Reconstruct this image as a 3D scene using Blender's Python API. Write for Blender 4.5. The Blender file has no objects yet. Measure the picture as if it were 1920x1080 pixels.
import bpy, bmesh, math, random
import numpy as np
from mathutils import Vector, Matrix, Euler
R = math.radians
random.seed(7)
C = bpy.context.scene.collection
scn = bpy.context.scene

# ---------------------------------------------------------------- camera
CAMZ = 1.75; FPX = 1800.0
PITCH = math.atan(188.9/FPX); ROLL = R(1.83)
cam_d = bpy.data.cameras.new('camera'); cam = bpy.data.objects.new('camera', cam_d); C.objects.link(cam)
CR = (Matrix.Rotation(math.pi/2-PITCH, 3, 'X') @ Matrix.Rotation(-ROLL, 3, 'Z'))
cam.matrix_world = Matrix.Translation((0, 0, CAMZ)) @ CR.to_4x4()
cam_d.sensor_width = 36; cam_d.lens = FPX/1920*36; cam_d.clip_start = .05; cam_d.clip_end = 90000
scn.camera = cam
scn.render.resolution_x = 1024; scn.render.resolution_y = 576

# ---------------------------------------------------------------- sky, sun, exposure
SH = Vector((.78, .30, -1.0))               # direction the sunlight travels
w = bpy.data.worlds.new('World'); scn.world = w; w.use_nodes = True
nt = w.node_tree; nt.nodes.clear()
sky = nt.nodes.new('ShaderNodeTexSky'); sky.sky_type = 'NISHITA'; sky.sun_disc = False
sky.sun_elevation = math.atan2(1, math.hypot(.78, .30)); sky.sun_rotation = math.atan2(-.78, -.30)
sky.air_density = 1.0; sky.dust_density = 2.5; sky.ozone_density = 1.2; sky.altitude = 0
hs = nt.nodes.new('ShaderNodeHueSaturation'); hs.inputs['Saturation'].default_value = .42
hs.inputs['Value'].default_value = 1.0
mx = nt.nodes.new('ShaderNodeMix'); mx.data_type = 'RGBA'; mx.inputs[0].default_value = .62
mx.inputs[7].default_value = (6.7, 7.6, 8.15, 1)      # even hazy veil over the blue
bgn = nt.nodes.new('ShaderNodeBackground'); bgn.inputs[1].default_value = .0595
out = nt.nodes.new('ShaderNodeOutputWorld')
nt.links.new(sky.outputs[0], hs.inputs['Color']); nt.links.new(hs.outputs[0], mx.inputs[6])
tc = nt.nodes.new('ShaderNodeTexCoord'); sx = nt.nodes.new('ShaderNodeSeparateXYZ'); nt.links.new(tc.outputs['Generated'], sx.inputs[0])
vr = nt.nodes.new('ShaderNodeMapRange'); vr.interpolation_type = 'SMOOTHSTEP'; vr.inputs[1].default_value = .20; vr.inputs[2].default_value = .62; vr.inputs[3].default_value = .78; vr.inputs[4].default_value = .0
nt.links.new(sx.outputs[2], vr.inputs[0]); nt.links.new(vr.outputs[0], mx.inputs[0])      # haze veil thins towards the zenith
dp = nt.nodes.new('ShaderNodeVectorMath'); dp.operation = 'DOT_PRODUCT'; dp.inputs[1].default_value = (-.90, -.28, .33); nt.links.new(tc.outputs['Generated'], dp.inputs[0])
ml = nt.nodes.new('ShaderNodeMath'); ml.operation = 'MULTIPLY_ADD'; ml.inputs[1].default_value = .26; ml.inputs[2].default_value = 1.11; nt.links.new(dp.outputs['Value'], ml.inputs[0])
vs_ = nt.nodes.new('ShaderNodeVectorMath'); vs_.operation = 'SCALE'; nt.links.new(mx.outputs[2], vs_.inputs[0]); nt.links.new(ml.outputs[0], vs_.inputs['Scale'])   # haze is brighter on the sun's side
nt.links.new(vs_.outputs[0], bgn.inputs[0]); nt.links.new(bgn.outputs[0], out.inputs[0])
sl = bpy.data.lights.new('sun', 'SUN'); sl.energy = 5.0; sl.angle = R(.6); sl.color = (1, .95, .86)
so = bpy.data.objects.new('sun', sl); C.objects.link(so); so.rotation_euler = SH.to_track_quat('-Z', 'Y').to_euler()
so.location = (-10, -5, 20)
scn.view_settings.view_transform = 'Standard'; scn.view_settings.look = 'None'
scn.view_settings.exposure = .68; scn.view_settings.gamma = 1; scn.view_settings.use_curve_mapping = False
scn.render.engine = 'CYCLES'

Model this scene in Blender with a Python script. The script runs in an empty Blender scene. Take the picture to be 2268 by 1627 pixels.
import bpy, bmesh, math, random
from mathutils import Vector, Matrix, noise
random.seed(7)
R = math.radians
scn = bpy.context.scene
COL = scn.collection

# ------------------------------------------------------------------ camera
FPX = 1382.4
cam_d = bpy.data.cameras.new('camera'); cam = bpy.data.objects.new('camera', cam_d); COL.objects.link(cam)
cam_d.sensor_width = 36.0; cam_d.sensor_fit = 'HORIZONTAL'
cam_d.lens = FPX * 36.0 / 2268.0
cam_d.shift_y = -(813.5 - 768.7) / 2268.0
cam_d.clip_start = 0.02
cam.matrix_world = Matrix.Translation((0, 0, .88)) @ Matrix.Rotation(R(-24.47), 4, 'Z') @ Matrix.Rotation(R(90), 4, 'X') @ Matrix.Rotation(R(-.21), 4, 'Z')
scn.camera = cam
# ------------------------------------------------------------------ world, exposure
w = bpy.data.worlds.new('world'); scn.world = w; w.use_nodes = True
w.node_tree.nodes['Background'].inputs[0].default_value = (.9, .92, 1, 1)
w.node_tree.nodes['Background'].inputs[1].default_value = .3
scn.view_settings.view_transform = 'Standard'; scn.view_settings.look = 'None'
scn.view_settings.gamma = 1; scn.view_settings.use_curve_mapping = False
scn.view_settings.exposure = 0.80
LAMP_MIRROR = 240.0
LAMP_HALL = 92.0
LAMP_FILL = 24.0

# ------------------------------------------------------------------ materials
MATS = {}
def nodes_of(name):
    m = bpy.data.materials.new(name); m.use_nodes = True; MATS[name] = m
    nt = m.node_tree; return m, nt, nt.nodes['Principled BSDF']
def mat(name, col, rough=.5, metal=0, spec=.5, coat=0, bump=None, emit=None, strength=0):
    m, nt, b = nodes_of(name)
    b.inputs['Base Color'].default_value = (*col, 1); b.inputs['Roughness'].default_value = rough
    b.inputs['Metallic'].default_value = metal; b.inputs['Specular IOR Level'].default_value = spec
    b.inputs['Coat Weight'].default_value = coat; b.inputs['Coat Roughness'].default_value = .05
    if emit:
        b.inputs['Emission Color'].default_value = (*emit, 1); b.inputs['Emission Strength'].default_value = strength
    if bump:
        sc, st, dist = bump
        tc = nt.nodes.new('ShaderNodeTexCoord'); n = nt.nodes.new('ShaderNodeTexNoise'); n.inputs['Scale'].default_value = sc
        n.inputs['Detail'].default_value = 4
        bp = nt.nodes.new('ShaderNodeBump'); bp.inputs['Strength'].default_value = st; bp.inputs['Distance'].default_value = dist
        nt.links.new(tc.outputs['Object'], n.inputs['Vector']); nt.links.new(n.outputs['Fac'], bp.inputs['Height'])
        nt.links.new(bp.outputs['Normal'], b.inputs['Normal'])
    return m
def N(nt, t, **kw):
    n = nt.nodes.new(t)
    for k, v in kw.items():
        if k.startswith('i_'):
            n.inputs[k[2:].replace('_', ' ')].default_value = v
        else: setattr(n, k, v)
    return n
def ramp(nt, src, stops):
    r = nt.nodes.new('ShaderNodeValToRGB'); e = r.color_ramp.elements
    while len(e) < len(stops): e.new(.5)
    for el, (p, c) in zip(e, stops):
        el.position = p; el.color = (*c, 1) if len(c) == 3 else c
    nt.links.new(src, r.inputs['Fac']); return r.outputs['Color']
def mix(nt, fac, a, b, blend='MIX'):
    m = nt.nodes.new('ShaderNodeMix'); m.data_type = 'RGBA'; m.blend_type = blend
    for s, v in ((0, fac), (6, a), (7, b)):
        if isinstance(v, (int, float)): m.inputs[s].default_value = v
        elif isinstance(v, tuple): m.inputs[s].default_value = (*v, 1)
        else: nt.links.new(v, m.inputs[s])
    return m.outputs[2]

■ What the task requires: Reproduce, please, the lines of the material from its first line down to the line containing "scn.render.resolution_x = 1024;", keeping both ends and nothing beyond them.

■ Exercise response:
Reconstruct this image as a 3D scene using Blender's Python API. Write for Blender 4.5. The Blender file has no objects yet. Measure the picture as if it were 1920x1080 pixels.
import bpy, bmesh, math, random
import numpy as np
from mathutils import Vector, Matrix, Euler
R = math.radians
random.seed(7)
C = bpy.context.scene.collection
scn = bpy.context.scene

# ---------------------------------------------------------------- camera
CAMZ = 1.75; FPX = 1800.0
PITCH = math.atan(188.9/FPX); ROLL = R(1.83)
cam_d = bpy.data.cameras.new('camera'); cam = bpy.data.objects.new('camera', cam_d); C.objects.link(cam)
CR = (Matrix.Rotation(math.pi/2-PITCH, 3, 'X') @ Matrix.Rotation(-ROLL, 3, 'Z'))
cam.matrix_world = Matrix.Translation((0, 0, CAMZ)) @ CR.to_4x4()
cam_d.sensor_width = 36; cam_d.lens = FPX/1920*36; cam_d.clip_start = .05; cam_d.clip_end = 90000
scn.camera = cam
scn.render.resolution_x = 1024; scn.render.resolution_y = 576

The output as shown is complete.